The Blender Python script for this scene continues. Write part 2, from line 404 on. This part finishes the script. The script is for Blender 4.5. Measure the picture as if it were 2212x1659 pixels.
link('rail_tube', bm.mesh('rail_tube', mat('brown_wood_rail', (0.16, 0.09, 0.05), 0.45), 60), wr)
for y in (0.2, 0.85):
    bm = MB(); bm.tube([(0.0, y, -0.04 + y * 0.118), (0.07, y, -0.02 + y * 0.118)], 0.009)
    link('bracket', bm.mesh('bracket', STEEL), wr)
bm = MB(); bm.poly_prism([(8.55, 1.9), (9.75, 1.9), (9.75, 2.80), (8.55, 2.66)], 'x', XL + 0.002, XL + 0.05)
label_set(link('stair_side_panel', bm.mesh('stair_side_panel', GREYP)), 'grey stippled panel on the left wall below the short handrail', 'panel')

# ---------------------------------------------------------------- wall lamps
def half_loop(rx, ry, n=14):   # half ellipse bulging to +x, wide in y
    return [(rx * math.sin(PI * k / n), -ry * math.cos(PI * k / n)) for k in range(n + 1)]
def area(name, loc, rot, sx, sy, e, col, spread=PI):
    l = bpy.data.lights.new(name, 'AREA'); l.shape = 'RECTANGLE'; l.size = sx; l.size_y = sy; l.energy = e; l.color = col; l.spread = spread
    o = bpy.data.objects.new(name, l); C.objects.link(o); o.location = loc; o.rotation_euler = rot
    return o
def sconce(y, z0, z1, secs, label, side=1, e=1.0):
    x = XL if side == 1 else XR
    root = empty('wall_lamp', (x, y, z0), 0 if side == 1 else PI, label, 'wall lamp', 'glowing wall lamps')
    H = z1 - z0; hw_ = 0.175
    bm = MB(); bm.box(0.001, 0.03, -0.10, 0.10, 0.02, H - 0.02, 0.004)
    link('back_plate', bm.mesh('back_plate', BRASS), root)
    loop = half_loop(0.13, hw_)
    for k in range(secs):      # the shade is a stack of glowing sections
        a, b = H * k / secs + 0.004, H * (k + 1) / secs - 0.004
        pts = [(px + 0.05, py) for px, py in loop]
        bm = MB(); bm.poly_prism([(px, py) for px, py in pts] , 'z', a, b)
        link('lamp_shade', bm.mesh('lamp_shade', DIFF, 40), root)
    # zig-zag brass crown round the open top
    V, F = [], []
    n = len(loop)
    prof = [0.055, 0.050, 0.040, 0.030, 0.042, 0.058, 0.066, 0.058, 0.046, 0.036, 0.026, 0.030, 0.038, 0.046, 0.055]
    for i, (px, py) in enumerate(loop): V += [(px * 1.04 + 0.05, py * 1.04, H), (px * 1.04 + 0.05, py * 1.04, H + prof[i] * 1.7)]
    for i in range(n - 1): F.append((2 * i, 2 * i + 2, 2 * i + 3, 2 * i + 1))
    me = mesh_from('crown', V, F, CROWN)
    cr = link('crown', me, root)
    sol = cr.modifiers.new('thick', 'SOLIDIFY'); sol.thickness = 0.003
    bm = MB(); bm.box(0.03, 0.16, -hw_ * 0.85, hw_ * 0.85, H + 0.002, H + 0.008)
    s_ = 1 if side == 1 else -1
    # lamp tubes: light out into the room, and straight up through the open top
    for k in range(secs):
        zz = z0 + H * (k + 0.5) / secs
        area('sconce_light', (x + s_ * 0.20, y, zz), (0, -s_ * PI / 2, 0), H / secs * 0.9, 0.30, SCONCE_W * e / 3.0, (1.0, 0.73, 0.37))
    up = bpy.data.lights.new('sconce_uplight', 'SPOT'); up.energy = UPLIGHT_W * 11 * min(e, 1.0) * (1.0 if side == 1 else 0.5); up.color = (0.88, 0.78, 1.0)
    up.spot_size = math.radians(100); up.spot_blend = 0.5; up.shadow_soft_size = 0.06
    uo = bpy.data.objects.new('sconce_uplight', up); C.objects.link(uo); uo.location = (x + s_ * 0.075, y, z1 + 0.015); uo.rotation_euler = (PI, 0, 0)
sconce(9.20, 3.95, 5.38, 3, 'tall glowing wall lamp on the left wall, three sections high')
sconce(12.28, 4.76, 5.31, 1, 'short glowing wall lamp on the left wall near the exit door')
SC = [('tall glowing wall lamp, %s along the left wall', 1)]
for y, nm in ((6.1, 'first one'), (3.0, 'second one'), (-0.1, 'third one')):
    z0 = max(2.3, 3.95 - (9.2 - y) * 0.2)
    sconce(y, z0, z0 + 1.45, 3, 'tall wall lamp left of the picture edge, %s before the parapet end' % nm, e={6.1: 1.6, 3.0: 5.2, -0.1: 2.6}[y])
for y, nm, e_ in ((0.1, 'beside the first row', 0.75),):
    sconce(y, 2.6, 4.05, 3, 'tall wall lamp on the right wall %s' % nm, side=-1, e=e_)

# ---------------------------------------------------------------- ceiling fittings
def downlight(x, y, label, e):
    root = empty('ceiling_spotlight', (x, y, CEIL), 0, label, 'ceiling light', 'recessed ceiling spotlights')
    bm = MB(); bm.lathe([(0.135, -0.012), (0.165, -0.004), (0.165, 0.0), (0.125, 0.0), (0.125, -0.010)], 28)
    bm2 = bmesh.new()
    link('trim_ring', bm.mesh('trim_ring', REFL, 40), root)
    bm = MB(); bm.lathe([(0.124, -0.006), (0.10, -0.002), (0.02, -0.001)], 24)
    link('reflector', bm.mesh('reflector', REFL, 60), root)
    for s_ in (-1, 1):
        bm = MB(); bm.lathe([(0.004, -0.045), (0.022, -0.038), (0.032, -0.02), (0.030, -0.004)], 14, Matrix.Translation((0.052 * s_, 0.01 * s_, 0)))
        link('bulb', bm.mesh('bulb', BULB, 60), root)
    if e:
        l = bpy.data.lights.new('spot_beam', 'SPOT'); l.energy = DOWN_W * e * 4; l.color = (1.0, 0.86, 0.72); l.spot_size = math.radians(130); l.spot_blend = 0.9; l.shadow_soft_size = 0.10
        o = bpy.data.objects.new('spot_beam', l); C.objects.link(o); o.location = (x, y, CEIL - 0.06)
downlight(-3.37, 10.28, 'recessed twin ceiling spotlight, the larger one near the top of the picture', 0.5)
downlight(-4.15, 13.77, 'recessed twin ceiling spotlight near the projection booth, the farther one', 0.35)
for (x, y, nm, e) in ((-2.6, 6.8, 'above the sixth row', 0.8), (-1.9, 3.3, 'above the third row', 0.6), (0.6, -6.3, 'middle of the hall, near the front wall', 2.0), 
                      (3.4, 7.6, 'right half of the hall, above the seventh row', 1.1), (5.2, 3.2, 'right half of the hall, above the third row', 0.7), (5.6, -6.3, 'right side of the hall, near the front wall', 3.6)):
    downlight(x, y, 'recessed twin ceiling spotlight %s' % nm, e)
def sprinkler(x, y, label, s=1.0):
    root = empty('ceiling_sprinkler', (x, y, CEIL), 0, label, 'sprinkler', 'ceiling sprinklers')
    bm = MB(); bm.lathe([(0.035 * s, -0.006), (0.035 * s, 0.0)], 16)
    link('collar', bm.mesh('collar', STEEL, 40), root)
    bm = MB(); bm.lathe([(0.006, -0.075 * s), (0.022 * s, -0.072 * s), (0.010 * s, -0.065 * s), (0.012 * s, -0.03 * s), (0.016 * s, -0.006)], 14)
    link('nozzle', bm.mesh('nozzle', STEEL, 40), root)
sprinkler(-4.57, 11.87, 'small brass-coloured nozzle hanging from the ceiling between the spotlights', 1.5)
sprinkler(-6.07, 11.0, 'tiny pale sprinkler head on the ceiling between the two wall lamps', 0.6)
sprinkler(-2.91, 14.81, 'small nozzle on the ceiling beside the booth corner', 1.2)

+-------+

INSTRUCTIONS TO FOLLOW - Output every line above without altering anything.

EXPECTED ANSWER -
The Blender Python script for this scene continues. Write part 2, from line 404 on. This part finishes the script. The script is for Blender 4.5. Measure the picture as if it were 2212x1659 pixels.
link('rail_tube', bm.mesh('rail_tube', mat('brown_wood_rail', (0.16, 0.09, 0.05), 0.45), 60), wr)
for y in (0.2, 0.85):
    bm = MB(); bm.tube([(0.0, y, -0.04 + y * 0.118), (0.07, y, -0.02 + y * 0.118)], 0.009)
    link('bracket', bm.mesh('bracket', STEEL), wr)
bm = MB(); bm.poly_prism([(8.55, 1.9), (9.75, 1.9), (9.75, 2.80), (8.55, 2.66)], 'x', XL + 0.002, XL + 0.05)
label_set(link('stair_side_panel', bm.mesh('stair_side_panel', GREYP)), 'grey stippled panel on the left wall below the short handrail', 'panel')

# ---------------------------------------------------------------- wall lamps
def half_loop(rx, ry, n=14):   # half ellipse bulging to +x, wide in y
    return [(rx * math.sin(PI * k / n), -ry * math.cos(PI * k / n)) for k in range(n + 1)]
def area(name, loc, rot, sx, sy, e, col, spread=PI):
    l = bpy.data.lights.new(name, 'AREA'); l.shape = 'RECTANGLE'; l.size = sx; l.size_y = sy; l.energy = e; l.color = col; l.spread = spread
    o = bpy.data.objects.new(name, l); C.objects.link(o); o.location = loc; o.rotation_euler = rot
    return o
def sconce(y, z0, z1, secs, label, side=1, e=1.0):
    x = XL if side == 1 else XR
    root = empty('wall_lamp', (x, y, z0), 0 if side == 1 else PI, label, 'wall lamp', 'glowing wall lamps')
    H = z1 - z0; hw_ = 0.175
    bm = MB(); bm.box(0.001, 0.03, -0.10, 0.10, 0.02, H - 0.02, 0.004)
    link('back_plate', bm.mesh('back_plate', BRASS), root)
    loop = half_loop(0.13, hw_)
    for k in range(secs):      # the shade is a stack of glowing sections
        a, b = H * k / secs + 0.004, H * (k + 1) / secs - 0.004
        pts = [(px + 0.05, py) for px, py in loop]
        bm = MB(); bm.poly_prism([(px, py) for px, py in pts] , 'z', a, b)
        link('lamp_shade', bm.mesh('lamp_shade', DIFF, 40), root)
    # zig-zag brass crown round the open top
    V, F = [], []
    n = len(loop)
    prof = [0.055, 0.050, 0.040, 0.030, 0.042, 0.058, 0.066, 0.058, 0.046, 0.036, 0.026, 0.030, 0.038, 0.046, 0.055]
    for i, (px, py) in enumerate(loop): V += [(px * 1.04 + 0.05, py * 1.04, H), (px * 1.04 + 0.05, py * 1.04, H + prof[i] * 1.7)]
    for i in range(n - 1): F.append((2 * i, 2 * i + 2, 2 * i + 3, 2 * i + 1))
    me = mesh_from('crown', V, F, CROWN)
    cr = link('crown', me, root)
    sol = cr.modifiers.new('thick', 'SOLIDIFY'); sol.thickness = 0.003
    bm = MB(); bm.box(0.03, 0.16, -hw_ * 0.85, hw_ * 0.85, H + 0.002, H + 0.008)
    s_ = 1 if side == 1 else -1
    # lamp tubes: light out into the room, and straight up through the open top
    for k in range(secs):
        zz = z0 + H * (k + 0.5) / secs
        area('sconce_light', (x + s_ * 0.20, y, zz), (0, -s_ * PI / 2, 0), H / secs * 0.9, 0.30, SCONCE_W * e / 3.0, (1.0, 0.73, 0.37))
    up = bpy.data.lights.new('sconce_uplight', 'SPOT'); up.energy = UPLIGHT_W * 11 * min(e, 1.0) * (1.0 if side == 1 else 0.5); up.color = (0.88, 0.78, 1.0)
    up.spot_size = math.radians(100); up.spot_blend = 0.5; up.shadow_soft_size = 0.06
    uo = bpy.data.objects.new('sconce_uplight', up); C.objects.link(uo); uo.location = (x + s_ * 0.075, y, z1 + 0.015); uo.rotation_euler = (PI, 0, 0)
sconce(9.20, 3.95, 5.38, 3, 'tall glowing wall lamp on the left wall, three sections high')
sconce(12.28, 4.76, 5.31, 1, 'short glowing wall lamp on the left wall near the exit door')
SC = [('tall glowing wall lamp, %s along the left wall', 1)]
for y, nm in ((6.1, 'first one'), (3.0, 'second one'), (-0.1, 'third one')):
    z0 = max(2.3, 3.95 - (9.2 - y) * 0.2)
    sconce(y, z0, z0 + 1.45, 3, 'tall wall lamp left of the picture edge, %s before the parapet end' % nm, e={6.1: 1.6, 3.0: 5.2, -0.1: 2.6}[y])
for y, nm, e_ in ((0.1, 'beside the first row', 0.75),):
    sconce(y, 2.6, 4.05, 3, 'tall wall lamp on the right wall %s' % nm, side=-1, e=e_)

# ---------------------------------------------------------------- ceiling fittings
def downlight(x, y, label, e):
    root = empty('ceiling_spotlight', (x, y, CEIL), 0, label, 'ceiling light', 'recessed ceiling spotlights')
    bm = MB(); bm.lathe([(0.135, -0.012), (0.165, -0.004), (0.165, 0.0), (0.125, 0.0), (0.125, -0.010)], 28)
    bm2 = bmesh.new()
    link('trim_ring', bm.mesh('trim_ring', REFL, 40), root)
    bm = MB(); bm.lathe([(0.124, -0.006), (0.10, -0.002), (0.02, -0.001)], 24)
    link('reflector', bm.mesh('reflector', REFL, 60), root)
    for s_ in (-1, 1):
        bm = MB(); bm.lathe([(0.004, -0.045), (0.022, -0.038), (0.032, -0.02), (0.030, -0.004)], 14, Matrix.Translation((0.052 * s_, 0.01 * s_, 0)))
        link('bulb', bm.mesh('bulb', BULB, 60), root)
    if e:
        l = bpy.data.lights.new('spot_beam', 'SPOT'); l.energy = DOWN_W * e * 4; l.color = (1.0, 0.86, 0.72); l.spot_size = math.radians(130); l.spot_blend = 0.9; l.shadow_soft_size = 0.10
        o = bpy.data.objects.new('spot_beam', l); C.objects.link(o); o.location = (x, y, CEIL - 0.06)
downlight(-3.37, 10.28, 'recessed twin ceiling spotlight, the larger one near the top of the picture', 0.5)
downlight(-4.15, 13.77, 'recessed twin ceiling spotlight near the projection booth, the farther one', 0.35)
for (x, y, nm, e) in ((-2.6, 6.8, 'above the sixth row', 0.8), (-1.9, 3.3, 'above the third row', 0.6), (0.6, -6.3, 'middle of the hall, near the front wall', 2.0), 
                      (3.4, 7.6, 'right half of the hall, above the seventh row', 1.1), (5.2, 3.2, 'right half of the hall, above the third row', 0.7), (5.6, -6.3, 'right side of the hall, near the front wall', 3.6)):
    downlight(x, y, 'recessed twin ceiling spotlight %s' % nm, e)
def sprinkler(x, y, label, s=1.0):
    root = empty('ceiling_sprinkler', (x, y, CEIL), 0, label, 'sprinkler', 'ceiling sprinklers')
    bm = MB(); bm.lathe([(0.035 * s, -0.006), (0.035 * s, 0.0)], 16)
    link('collar', bm.mesh('collar', STEEL, 40), root)
    bm = MB(); bm.lathe([(0.006, -0.075 * s), (0.022 * s, -0.072 * s), (0.010 * s, -0.065 * s), (0.012 * s, -0.03 * s), (0.016 * s, -0.006)], 14)
    link('nozzle', bm.mesh('nozzle', STEEL, 40), root)
sprinkler(-4.57, 11.87, 'small brass-coloured nozzle hanging from the ceiling between the spotlights', 1.5)
sprinkler(-6.07, 11.0, 'tiny pale sprinkler head on the ceiling between the two wall lamps', 0.6)
sprinkler(-2.91, 14.81, 'small nozzle on the ceiling beside the booth corner', 1.2)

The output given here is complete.